Defendant relies on United States v Lamb, 529 F2d 1153 (CA 9, 1975), in which a majority of the court held that the FR Crim P 24(c) requirement that alternate jurors be discharged is mandatory. The Lamb decision, however, has not been widely followed in subsequent cases for two reasons. First, as many of the later cases point out, the facts in the Lamb case involved a particularly egregious violation of the rule. See, e.g., Phillips, supra. Second, as the later cases also note, Lamb is at odds with other decisions refusing to hold that violations of Rule 24(c) automatically require a new trial. See, e.g., Phillips, supra, citing United States v Allison, 481 F2d 468 (CA 5, 1973), aff'd after remand 487 F2d 339 (CA 5, 1973), cert den 416 US 982; 94 S Ct 2383; 40 L Ed 2d 759 (1974), and United States v Hayutin, 398 F2d 944 (CA 2, 1968), cert den 393 US 961; 89 S Ct 400; 21 L Ed 2d 374 (1968), subsequent app sub nom United States v Nash, 414 F2d 234 (CA 2, 1969), cert den 396 US 940; 90 S Ct 375; 24 L Ed 2d 242 (1969).
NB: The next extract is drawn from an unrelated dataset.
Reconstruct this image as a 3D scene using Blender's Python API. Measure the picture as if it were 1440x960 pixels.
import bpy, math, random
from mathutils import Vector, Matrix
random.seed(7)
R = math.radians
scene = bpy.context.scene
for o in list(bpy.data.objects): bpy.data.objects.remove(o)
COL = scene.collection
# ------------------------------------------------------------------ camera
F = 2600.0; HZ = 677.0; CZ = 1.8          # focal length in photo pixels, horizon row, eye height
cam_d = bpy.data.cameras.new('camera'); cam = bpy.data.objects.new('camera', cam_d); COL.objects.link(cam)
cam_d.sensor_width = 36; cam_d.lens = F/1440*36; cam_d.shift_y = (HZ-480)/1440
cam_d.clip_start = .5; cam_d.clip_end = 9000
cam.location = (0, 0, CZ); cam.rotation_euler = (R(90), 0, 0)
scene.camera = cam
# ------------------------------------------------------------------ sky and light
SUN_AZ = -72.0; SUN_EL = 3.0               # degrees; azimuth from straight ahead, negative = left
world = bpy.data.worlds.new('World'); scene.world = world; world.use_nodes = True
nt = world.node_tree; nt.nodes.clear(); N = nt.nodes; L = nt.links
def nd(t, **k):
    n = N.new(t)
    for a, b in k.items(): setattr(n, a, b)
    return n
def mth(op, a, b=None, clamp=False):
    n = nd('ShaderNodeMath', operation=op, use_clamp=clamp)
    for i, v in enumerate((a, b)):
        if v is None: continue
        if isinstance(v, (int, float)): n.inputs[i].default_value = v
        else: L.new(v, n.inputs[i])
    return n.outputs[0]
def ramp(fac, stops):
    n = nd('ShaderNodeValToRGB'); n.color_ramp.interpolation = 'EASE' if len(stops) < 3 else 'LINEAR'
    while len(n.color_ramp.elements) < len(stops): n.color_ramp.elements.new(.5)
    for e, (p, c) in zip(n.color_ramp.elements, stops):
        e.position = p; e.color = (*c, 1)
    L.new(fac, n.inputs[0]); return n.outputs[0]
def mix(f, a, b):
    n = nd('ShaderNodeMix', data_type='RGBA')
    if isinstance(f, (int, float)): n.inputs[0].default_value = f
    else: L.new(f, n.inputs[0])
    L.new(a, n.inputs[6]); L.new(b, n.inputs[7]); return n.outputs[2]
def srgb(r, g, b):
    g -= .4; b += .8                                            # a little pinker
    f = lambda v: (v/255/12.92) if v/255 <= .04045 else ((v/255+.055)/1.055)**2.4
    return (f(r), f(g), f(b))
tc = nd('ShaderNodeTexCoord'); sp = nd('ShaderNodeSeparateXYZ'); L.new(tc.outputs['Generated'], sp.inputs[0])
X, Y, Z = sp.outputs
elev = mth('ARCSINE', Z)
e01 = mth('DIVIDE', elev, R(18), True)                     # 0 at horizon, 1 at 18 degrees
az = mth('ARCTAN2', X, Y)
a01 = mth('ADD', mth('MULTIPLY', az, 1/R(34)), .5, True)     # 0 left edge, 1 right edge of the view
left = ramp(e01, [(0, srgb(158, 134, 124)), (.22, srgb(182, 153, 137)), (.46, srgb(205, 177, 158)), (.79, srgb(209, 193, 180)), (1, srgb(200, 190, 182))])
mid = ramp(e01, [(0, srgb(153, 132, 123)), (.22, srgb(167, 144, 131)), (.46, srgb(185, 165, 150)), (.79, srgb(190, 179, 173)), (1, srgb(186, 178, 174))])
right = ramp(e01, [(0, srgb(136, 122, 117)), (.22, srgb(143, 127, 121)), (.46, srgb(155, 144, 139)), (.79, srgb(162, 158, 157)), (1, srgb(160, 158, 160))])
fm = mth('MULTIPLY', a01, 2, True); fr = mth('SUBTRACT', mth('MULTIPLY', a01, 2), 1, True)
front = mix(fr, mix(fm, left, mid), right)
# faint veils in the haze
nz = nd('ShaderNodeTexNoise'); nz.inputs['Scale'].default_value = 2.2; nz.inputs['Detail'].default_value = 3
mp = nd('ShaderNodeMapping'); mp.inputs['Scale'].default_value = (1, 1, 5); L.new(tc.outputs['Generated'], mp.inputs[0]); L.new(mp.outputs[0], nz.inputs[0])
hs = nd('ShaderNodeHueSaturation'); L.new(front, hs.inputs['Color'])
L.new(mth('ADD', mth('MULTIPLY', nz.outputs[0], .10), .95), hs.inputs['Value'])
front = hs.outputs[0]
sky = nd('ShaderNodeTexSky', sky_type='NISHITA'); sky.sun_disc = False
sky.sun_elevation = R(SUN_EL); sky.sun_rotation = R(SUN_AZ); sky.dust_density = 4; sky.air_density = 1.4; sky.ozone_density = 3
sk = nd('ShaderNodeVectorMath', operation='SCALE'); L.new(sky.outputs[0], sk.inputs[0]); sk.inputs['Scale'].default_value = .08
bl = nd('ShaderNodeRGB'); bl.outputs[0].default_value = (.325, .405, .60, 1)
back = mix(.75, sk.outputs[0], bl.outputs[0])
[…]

The prevailing holding among the circuits is that reinstating a discharged alternate juror during deliberations, absent consent of the defendant, requires reversal of a conviction only when the defendant has been prejudiced by the procedure. *330 See Phillips, supra, United States v Kopituk, 690 F2d 1289 (CA 11, 1982), cert den 463 US 1029; 103 S Ct 3542; 77 L Ed 2d 1391 (1983); United States v Hillard, 701 F2d 1052 (CA 2, 1983), cert den 461 US 958; 103 S Ct 2431; 77 L Ed 2d 1318 (1983); Henderson v Lane, 613 F2d 175 (CA 7, 1980), cert den 446 US 986; 100 S Ct 2971; 64 L Ed 2d 844 (1980); United States v Kaminski, 692 F2d 505 (CA 8, 1982). See generally Anno: Constitutionality and construction of statute or court rule relating to alternate or additional jurors or substitution of jurors during trial, 84 ALR2d 1288. See also People v Bettistea, 173 Mich App 106; 434 NW2d 138 (1988). We believe that this is the better, more reasonable rule.
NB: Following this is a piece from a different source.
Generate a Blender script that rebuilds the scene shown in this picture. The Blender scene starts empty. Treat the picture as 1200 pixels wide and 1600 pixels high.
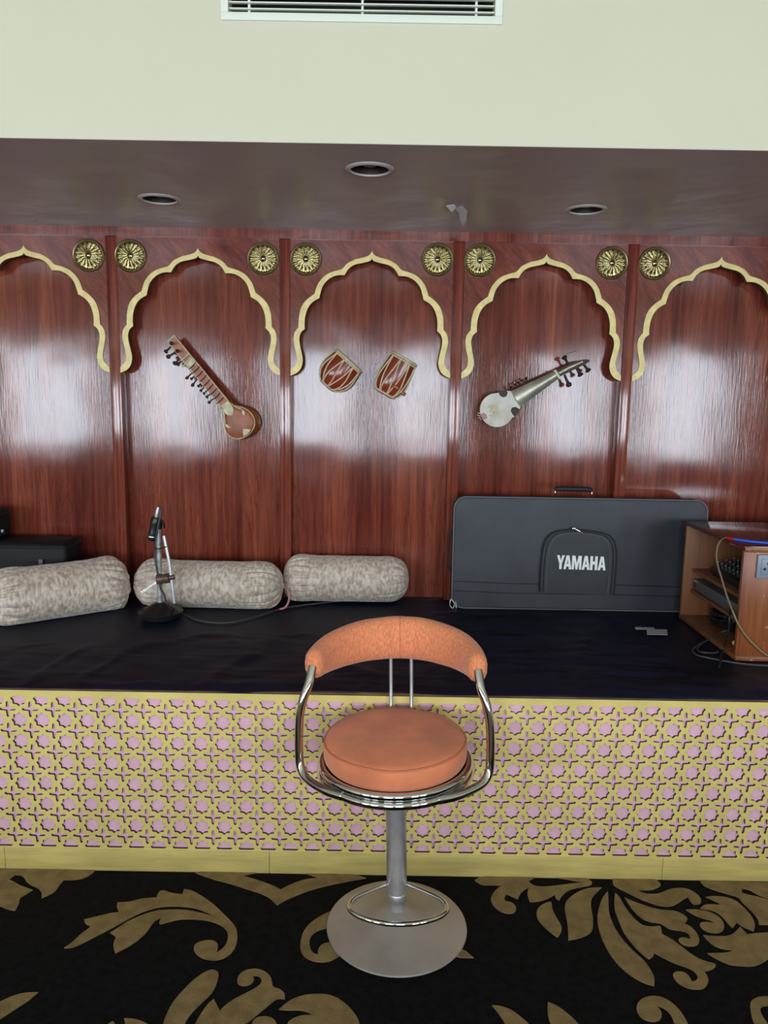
import bpy, bmesh, math, random
from mathutils import Vector, Matrix, noise
C = bpy.context.scene.collection
R = math.radians
rnd = random.Random(7)

# ------------------------------------------------------------------ camera
F = 1201.0; TILT = R(8.75); ROLL = 0.0167; EYE = Vector((0, 0, 1.6))
fwd = Vector((0, math.cos(TILT), -math.sin(TILT)))
up0 = Vector((0, math.sin(TILT), math.cos(TILT)))
right = Vector((1, 0, 0)) * math.cos(ROLL) + up0 * math.sin(ROLL)
upv = up0 * math.cos(ROLL) - Vector((1, 0, 0)) * math.sin(ROLL)
cd = bpy.data.cameras.new('camera'); cam = bpy.data.objects.new('camera', cd); C.objects.link(cam)
cd.sensor_fit = 'VERTICAL'; cd.sensor_height = 36.0; cd.lens = F / 1600 * 36.0
m3 = Matrix((right, upv, -fwd)).transposed()
cam.matrix_world = Matrix.Translation(EYE) @ m3.to_4x4()
cd.clip_start = 0.05
bpy.context.scene.camera = cam

# ------------------------------------------------------------------ light
vs = bpy.context.scene.view_settings
vs.view_transform = 'Standard'; vs.look = 'None'; vs.gamma = 1.0; vs.use_curve_mapping = False
vs.exposure = 0.26
w = bpy.data.worlds.new('sky'); bpy.context.scene.world = w; w.use_nodes = True
w.node_tree.nodes['Background'].inputs[0].default_value = (0.80, 0.90, 1.0, 1)
w.node_tree.nodes['Background'].inputs[1].default_value = 1.0
BACK = -3.0; WZ0, WZ1 = 0.84, 2.16
WINDOWS = [(-5.1, -3.75), (-3.35, -2.25), (-1.45, -0.35), (-0.05, 0.85), (1.95, 2.95), (3.3, 4.5)]
for i, (a, b) in enumerate(WINDOWS):
    ld = bpy.data.lights.new('daylight', 'AREA'); ld.shape = 'RECTANGLE'
    ld.size = b - a; ld.size_y = WZ1 - WZ0
    ld.energy = 14.5 * math.pi * (b - a) * (WZ1 - WZ0); ld.color = (0.79, 0.89, 1.0)
    lo = bpy.data.objects.new('daylight', ld); C.objects.link(lo)
    lo.location = ((a + b) / 2, BACK - 0.14, (WZ0 + WZ1) / 2); lo.rotation_euler = (R(90), 0, 0)   # emits along +Y

# ------------------------------------------------------------------ pixel to place
def ray(px, py): return fwd * F + right * (px - 600) + upv * (800 - py)
def onY(px, py, Y): d = ray(px, py); return EYE + d * (Y / d.y)
def onZ(px, py, Z): d = ray(px, py); return EYE + d * ((Z - EYE.z) / d.z)

# ------------------------------------------------------------------ materials
def newmat(name):
    m = bpy.data.materials.new(name); m.use_nodes = True
    return m, m.node_tree, m.node_tree.nodes['Principled BSDF']
def mat(name, col, rough=0.6, metal=0.0, var=0.0, vscale=8.0, bump=0.0, bscale=60.0, stretch=(1, 1, 1), spec=0.5, sheen=0.0, col2=None, thr=None, detail=3.0, coat=0.0):
    m, nt, p = newmat(name); N = nt.nodes.new; L = nt.links.new
    p.inputs['Base Color'].default_value = (*col, 1); p.inputs['Roughness'].default_value = rough
    p.inputs['Metallic'].default_value = metal; p.inputs['Specular IOR Level'].default_value = spec
    if sheen: p.inputs['Sheen Weight'].default_value = sheen; p.inputs['Sheen Roughness'].default_value = 0.4
    if coat: p.inputs['Coat Weight'].default_value = coat; p.inputs['Coat Roughness'].default_value = 0.1
    tc = N('ShaderNodeTexCoord'); mp = N('ShaderNodeMapping'); L(tc.outputs['Object'], mp.inputs[0]); mp.inputs['Scale'].default_value = stretch
    if var or col2:
        n = N('ShaderNodeTexNoise'); n.inputs['Scale'].default_value = vscale; n.inputs['Detail'].default_value = detail
        L(mp.outputs[0], n.inputs[0]); r = N('ShaderNodeValToRGB'); L(n.outputs[0], r.inputs[0])
        c2 = col2 or tuple(c * (1 - var) for c in col); c1 = col if col2 else tuple(min(1, c * (1 + var)) for c in col)
        lo, hi = thr or (0.35, 0.65)
        r.color_ramp.elements[0].position = lo; r.color_ramp.elements[1].position = hi
        r.color_ramp.elements[0].color = (*c2, 1); r.color_ramp.elements[1].color = (*c1, 1)
        L(r.outputs[0], p.inputs['Base Color'])
    if bump:
        n = N('ShaderNodeTexNoise'); n.inputs['Scale'].default_value = bscale; n.inputs['Detail'].default_value = 2
        L(mp.outputs[0], n.inputs[0]); b = N('ShaderNodeBump'); b.inputs['Strength'].default_value = 1.0; b.inputs['Distance'].default_value = bump
        L(n.outputs[0], b.inputs['Height']); L(b.outputs[0], p.inputs['Normal'])
    return m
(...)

We find persuasive United States v Hillard, supra, a case factually analogous to the present case. In Hillard, a juror became ill after 2 1/2 days of deliberation and a three-day recess. The two alternate jurors, who had heard all jury instructions, remained at the courthouse separated from the deliberating jurors. The trial judge decided to substitute an alternate juror because a mistrial was a great and unnecessary waste. The judge recalled and interviewed the alternate jurors, who admitted having had general discussions concerning the case, and selected one to sit. The court then instructed the entire jury panel to begin deliberations "from scratch." The Hillard court found that the two-day deliberation that followed the substitution procedure and the discriminating verdict returned by the jury supported the conclusion that the jury had indeed followed the trial court's instructions that the verdict must be the product of the thought and mutual deliberation of all twelve jurors.

While there may have been other measures the trial court could have taken under the circumstances *331 of the case, we find no indication that defendant was prejudiced by the trial court's decision to recall the alternate jurors and substitute one of them for a juror excused on account of illness. Many of the factors considered important by the Hillard court and other courts which have considered this issue were present in this case. The case involved several counts of tax fraud against several defendants. Over ten full days of testimony was presented to the jury over the course of 2 1/2 weeks. The types of precautions recommended by the courts were taken in this case, and the jurors reaffirmed their ability to fully and fairly consider the case on the evidence as presented and the law as instructed. The fact that the jury retired for another 2 1/2 days to deliberate and returned a verdict that distinguished between several different counts and defendants supports the notion that the jury fully and fairly considered the case. Under these circumstances, reversal is unwarranted. Affirmed.

NOTES

[*] Circuit judge, sitting on the Court of Appeals by assignment.